Filip Pręgowski, PhD, Assistant Professor, Department of the History of Contemporary and Non-European Art, Nicolaus Copernicus University, Toruń 

“In Search of the Miraculous: Bas Jan Ader’s Last Project”  

One of the most staggering examples of “lastness” in art of the late-twentieth century is the 1975 project by Bas Ader, In Search of the Miraculous. Ader, born in 1942 in the Netherlands, belonged to the generation of conceptual artists working with performance, film, and photography. In Search of the Miraculous turned out to be his utmost tribute to sailing, of which he was a devoted enthusiast. His idea was to put himself at the mercy of the sea and cross the Atlantic alone in a small sailing-boat. He intended to take off from Los Angeles and arrive at the port in Amsterdam. The project was supposed to end with a choir singing sea shanties in the Groningen Museum, similar to the concert he had organised in Los Angeles before starting the sea journey. The venture was never completed since Ader disappeared during the journey − the following year his empty craft was discovered off the coast of Ireland. His body was never found.  

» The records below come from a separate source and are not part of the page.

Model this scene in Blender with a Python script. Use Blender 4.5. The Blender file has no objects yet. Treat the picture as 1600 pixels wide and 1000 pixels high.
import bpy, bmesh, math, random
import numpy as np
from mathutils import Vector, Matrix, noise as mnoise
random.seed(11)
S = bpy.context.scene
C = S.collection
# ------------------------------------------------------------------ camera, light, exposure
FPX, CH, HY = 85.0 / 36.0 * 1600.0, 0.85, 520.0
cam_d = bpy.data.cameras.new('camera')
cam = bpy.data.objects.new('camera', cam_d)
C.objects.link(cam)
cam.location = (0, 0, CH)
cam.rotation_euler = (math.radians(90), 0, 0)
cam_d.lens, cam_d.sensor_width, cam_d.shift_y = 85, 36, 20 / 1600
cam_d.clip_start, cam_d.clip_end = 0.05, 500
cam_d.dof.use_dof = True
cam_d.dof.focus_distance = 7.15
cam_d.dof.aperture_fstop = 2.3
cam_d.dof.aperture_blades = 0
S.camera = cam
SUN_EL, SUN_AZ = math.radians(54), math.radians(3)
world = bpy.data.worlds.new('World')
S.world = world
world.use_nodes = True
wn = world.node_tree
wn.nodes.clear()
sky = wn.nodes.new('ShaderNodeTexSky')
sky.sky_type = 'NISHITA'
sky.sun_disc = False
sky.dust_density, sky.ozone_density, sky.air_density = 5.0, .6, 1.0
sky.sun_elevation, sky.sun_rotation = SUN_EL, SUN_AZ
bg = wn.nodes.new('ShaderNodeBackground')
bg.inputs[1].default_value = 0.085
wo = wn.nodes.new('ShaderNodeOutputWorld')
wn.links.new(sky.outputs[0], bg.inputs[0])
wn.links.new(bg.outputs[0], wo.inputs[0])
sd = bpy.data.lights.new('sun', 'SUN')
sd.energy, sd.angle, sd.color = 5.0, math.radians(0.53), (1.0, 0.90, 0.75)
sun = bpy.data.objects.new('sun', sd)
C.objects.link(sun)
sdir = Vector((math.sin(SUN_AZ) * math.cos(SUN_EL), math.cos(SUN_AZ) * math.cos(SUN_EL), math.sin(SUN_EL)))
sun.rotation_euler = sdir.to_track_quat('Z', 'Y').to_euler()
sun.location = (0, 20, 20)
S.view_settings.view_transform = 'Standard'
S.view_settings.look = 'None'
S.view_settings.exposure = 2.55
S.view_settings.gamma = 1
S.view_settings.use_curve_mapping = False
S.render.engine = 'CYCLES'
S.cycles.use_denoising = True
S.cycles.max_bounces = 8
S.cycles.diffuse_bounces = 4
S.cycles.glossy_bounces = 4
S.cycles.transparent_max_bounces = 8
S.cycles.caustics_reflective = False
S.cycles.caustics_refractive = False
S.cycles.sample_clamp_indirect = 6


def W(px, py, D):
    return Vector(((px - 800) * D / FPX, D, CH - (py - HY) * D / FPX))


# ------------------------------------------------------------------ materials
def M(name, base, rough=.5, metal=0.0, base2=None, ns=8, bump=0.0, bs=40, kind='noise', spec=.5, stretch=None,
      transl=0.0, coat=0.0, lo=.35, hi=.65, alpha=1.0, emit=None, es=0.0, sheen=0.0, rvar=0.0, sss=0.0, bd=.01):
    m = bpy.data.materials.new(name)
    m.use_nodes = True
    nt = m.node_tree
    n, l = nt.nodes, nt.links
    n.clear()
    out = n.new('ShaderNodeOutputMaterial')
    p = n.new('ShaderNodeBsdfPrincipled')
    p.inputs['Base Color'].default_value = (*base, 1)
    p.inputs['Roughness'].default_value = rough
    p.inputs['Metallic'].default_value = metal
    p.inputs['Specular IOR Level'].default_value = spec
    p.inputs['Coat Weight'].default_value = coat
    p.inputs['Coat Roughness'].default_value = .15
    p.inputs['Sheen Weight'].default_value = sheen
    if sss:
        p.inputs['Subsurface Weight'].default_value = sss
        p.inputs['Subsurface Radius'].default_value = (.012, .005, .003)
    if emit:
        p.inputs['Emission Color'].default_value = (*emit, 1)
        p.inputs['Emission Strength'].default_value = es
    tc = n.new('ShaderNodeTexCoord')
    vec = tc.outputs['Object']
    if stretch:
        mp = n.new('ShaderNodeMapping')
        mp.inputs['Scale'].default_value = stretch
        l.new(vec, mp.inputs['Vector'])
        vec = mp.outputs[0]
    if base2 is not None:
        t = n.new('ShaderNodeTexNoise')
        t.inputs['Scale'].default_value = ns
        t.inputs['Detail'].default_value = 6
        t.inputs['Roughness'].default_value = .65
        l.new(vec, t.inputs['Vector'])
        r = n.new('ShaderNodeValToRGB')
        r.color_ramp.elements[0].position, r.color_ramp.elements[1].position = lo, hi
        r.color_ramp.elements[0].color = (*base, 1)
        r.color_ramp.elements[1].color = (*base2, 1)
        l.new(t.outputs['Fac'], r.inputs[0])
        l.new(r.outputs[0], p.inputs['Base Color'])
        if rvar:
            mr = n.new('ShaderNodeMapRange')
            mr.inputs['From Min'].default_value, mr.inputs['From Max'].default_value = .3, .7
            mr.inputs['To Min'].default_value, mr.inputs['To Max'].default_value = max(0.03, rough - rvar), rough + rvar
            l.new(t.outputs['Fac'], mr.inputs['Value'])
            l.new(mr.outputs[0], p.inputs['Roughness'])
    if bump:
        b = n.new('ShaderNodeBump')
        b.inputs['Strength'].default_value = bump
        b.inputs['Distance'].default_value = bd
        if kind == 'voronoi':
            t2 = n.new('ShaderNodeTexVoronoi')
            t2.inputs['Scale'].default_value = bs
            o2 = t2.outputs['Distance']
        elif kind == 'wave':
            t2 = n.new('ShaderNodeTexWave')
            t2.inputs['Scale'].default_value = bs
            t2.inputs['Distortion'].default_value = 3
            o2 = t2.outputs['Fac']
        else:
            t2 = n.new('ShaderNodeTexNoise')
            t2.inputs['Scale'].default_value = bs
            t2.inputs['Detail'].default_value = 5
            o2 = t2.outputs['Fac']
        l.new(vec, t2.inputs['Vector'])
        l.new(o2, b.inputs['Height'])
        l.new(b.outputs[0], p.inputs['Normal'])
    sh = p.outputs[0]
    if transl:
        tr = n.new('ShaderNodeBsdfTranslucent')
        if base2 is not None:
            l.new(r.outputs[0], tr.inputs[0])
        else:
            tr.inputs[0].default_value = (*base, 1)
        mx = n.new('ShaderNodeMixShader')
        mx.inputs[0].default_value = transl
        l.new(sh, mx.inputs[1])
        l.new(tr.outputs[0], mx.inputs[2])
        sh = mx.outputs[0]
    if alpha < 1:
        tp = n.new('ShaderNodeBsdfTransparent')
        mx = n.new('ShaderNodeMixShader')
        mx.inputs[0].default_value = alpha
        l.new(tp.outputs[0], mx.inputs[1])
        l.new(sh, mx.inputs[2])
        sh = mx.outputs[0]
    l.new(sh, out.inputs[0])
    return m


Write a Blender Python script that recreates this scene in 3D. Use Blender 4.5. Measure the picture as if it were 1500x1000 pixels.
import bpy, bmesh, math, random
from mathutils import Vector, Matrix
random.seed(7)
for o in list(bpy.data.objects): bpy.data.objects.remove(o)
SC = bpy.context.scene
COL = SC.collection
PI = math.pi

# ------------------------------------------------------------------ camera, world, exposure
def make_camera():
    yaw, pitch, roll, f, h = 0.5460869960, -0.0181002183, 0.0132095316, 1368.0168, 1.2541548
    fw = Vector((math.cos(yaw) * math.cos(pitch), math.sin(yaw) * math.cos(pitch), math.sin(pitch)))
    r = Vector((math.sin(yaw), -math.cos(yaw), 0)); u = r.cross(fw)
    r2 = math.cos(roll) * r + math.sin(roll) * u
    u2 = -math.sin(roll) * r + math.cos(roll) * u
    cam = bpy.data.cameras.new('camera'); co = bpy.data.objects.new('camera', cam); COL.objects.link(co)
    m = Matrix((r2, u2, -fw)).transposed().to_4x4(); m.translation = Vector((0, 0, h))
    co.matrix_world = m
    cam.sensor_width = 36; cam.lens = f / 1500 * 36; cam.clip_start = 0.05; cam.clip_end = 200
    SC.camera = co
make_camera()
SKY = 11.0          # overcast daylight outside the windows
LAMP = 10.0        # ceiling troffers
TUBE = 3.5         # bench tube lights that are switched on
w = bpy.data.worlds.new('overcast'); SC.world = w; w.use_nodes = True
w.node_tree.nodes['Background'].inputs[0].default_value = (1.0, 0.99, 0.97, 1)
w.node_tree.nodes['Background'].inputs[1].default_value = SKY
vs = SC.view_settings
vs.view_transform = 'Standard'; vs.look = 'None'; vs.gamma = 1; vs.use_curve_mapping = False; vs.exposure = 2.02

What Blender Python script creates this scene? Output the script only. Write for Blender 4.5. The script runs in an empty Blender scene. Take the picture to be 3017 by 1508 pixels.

This extreme case of the last work of an artist, which has become a record of fate, absence and tragic inevitability, provokes various questions, orbiting the crucial one: did the artist predict or calculate his own death? In my paper I intend to rethink how the project is perceived in view of the tragic end. Would we still discuss it if it had been successfully completed and Ader had arrived safely at the port? Or, can we possibly think of last works ignoring the fact of their “lastness”?